Los curiosos
«Algunos disfrutan paseando entre las sepulturas pues experimentan la extraña alegría del superviviente, y se entretienen saboreando los epitafios»
La falta de curiosidad la identificamos con la carencia de deseo de saber, con el amilanamiento o con la sangre de horchata, tres valores que ... hacen de cualquiera que los prime un sujeto despreocupado o displicente. Pero la curiosidad, si se despierta en exceso, peca de entrometimiento y cae en el feo hábito de vivir la propia vida colonizando la del resto. Para el entrometido las cosas foráneas parecen más de su incumbencia que las suyas, pues sólo sabe vivir rellenando el vacío interior con aventuras prestadas.
En el tratado que Plutarco dedica al tema de la curiosidad, elevado por su estilo e inimitable por su tono y agudeza, aporta comentarios y recomendaciones que, con el paso de los siglos, resultan muy sugestivos. Así, a la hora de combatir la indiscreción, viene a criticar la costumbre de ir por los caminos leyendo los epitafios de las tumbas o las inscripciones de los muros, pues, a su modo de ver, el ciudadano sensato no encontrará nada útil ni placentero en ese ejercicio. Y añade que, aunque pueda parecer banal ese hábito, al no ser los epígrafes más que naderías que no hacen daño por ser leídas, pueden acabar por perjudicar a quien se dedica a investigar lo que no le concierne.

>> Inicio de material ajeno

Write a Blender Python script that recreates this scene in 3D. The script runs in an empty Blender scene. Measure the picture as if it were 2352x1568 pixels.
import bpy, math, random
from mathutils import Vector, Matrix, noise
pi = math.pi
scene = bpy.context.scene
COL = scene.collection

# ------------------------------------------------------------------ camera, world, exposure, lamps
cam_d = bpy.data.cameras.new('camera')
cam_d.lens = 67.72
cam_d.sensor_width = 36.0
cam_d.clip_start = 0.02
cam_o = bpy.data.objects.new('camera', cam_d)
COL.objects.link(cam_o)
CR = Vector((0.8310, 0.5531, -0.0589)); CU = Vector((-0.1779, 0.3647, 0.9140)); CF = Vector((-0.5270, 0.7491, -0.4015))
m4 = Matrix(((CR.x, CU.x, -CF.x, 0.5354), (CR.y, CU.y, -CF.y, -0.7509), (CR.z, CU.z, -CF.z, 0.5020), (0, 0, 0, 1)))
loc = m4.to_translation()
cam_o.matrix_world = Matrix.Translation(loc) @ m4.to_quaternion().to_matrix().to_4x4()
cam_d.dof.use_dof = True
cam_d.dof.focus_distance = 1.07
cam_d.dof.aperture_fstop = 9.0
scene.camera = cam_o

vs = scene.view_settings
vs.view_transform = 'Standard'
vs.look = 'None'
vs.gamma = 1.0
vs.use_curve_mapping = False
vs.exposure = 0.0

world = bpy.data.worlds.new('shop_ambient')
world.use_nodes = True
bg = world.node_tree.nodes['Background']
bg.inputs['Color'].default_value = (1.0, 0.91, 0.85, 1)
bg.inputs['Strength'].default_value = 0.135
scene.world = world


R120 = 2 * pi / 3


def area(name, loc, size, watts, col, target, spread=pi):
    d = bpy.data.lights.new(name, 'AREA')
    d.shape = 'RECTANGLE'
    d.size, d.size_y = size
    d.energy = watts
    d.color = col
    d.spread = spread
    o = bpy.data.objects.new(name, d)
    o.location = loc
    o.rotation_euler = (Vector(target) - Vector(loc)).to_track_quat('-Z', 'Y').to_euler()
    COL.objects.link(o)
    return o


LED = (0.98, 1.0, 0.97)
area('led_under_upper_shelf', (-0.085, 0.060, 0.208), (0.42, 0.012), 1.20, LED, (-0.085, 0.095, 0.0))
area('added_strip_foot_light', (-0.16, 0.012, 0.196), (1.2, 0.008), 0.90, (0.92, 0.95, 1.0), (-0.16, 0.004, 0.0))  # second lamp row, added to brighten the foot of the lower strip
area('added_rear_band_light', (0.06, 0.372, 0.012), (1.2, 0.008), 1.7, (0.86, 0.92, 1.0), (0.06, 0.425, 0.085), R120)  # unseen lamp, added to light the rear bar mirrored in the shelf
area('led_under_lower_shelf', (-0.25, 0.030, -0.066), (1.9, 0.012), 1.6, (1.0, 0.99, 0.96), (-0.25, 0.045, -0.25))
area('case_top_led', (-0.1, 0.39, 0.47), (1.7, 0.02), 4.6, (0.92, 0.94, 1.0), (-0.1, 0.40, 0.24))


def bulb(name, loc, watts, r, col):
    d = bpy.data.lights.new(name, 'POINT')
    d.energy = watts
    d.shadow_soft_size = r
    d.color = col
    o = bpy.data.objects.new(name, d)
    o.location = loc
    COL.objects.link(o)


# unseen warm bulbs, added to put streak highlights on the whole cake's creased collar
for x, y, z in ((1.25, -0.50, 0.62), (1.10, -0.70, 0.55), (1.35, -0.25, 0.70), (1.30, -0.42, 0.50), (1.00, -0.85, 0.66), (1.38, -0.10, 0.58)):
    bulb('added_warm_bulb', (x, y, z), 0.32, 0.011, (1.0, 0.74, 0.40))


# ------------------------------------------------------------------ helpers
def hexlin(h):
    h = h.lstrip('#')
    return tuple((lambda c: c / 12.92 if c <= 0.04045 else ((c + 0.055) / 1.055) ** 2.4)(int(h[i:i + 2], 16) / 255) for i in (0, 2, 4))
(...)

Es difícil comparar la curiosidad por los epitafios en tiempos de Plutarco y trasladarlos al presente. Las tumbas ocupaban los laterales de los caminos y exhibían ante el público el nombre del desaparecido, la razón de su vida o las últimas recomendaciones o lamentos con que se había despedido. Hoy, en cambio, los cementerios se tapian, se ocultan sobre sí mismos, se alejan del centro de las ciudades, cierran sus puertas a horas convenidas y, salvo los túmulos más pretenciosos, guardan lápidas que intentan pasar desapercibidas y en discreto silencio. Un silencio sólo roto para el paseante por el rumor de eternidad que brota del suelo.
Sin embargo, hay visitantes asiduos que aprovechan al máximo el alejamiento y la soledad del cementerio. Entre las tumbas se sienten más vivos, menos solos y más próximos a su pensamiento. Porque en ellos la verdad resuena en cada camino, pues no hay verdad más resuelta y cierta que la del difunto confinado sin plazo en su angosto dormitorio. No hay nada falso en ese espacio que reúne el reverso del mundo, el antes y el después de cada momento. Ni hay impostura o halago que no ruede por la tierra y caiga fulminado por el terror que causan las cuencas vacías de los sepulcros.
Entre estos visitantes recurrentes los hay que van buscando entre las lápidas nombres sonantes y evocadores, para imaginar a su gusto la vida de los personajes que fueron sus portadores. Y también algunos que, como en tiempos de Plutarco, disfrutan paseando entre las sepulturas pues experimentan la extraña alegría del superviviente, y se entretienen saboreando los epitafios,convencidos de que, más allá de vanidades y falsos elogios, sólo las palabras nos salvan de la muerte.